A favor de Lost como creación colectiva podría argumentarse también que toda obra, más allá de las expectativas que fue generando, merece ser leída en su totalidad. Esto es, hay que hacer la prueba de mirar concienzudamente Lost a partir de su final: no sólo la última toma -el ojo del héroe cerrándose- es un cierre clásico y está espejado estructuralmente en la primera toma -el ojo del héroe abriéndose-, sino que la misma presencia de un héroe tan definido sugiere fuertemente que la serie debe contemplarse en clave mítica. Es un hecho que los personajes que encarnan el resto de las concepciones abarcativas del mundo -el impulso político, representado por Ben Linus y Charles Widmore, y el conocimiento científico, con Daniel Faraday y el proyecto Dharma al frente- se van opacando poco a poco, y sólo el símbolo del instinto religioso permanece más o menos en pie gracias a la curiosidad imparable de John Locke y los diversos “guardianes de templos”.

Como todo relato mítico, Lost admite recorridos circulares, lo que no hace sino prolongar esa experiencia colectiva que fue la serie.
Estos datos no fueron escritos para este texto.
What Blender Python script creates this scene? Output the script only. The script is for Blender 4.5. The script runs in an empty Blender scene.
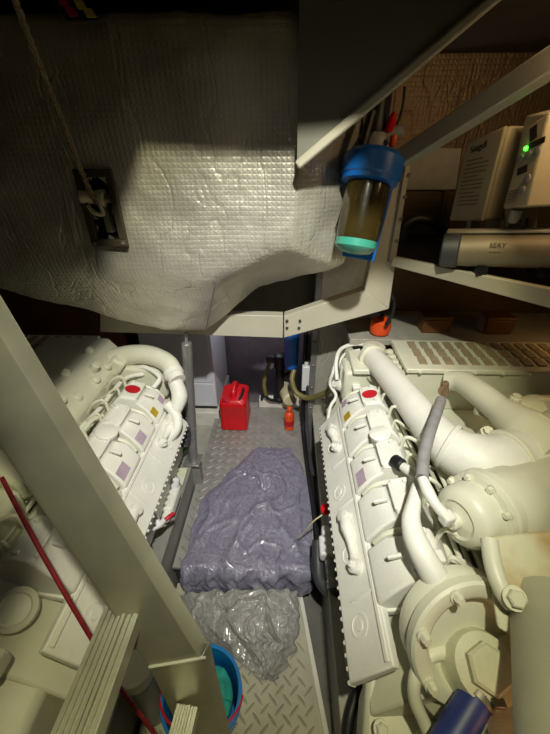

Las esperanzas de que en las versiones en dvd y blu-ray aparezcan cierres para subtramas descontinuadas y más explicaciones científicas circulan de a cientos por la red, y algunos hasta hablan de epílogos -uno sería una especie de versión cómica de la serie que relataría la historia de los sucesores del héroe en la protección de la isla- y hasta de una película -tipo la de Archivos X- que estire la magia convocada por Lost. Como si la serie no hubiera sido un chiste que depende del remate, sino un cuento de Landriscina, que más allá de su final flojo puede ser escuchado varias veces por la riqueza de su desarrollo.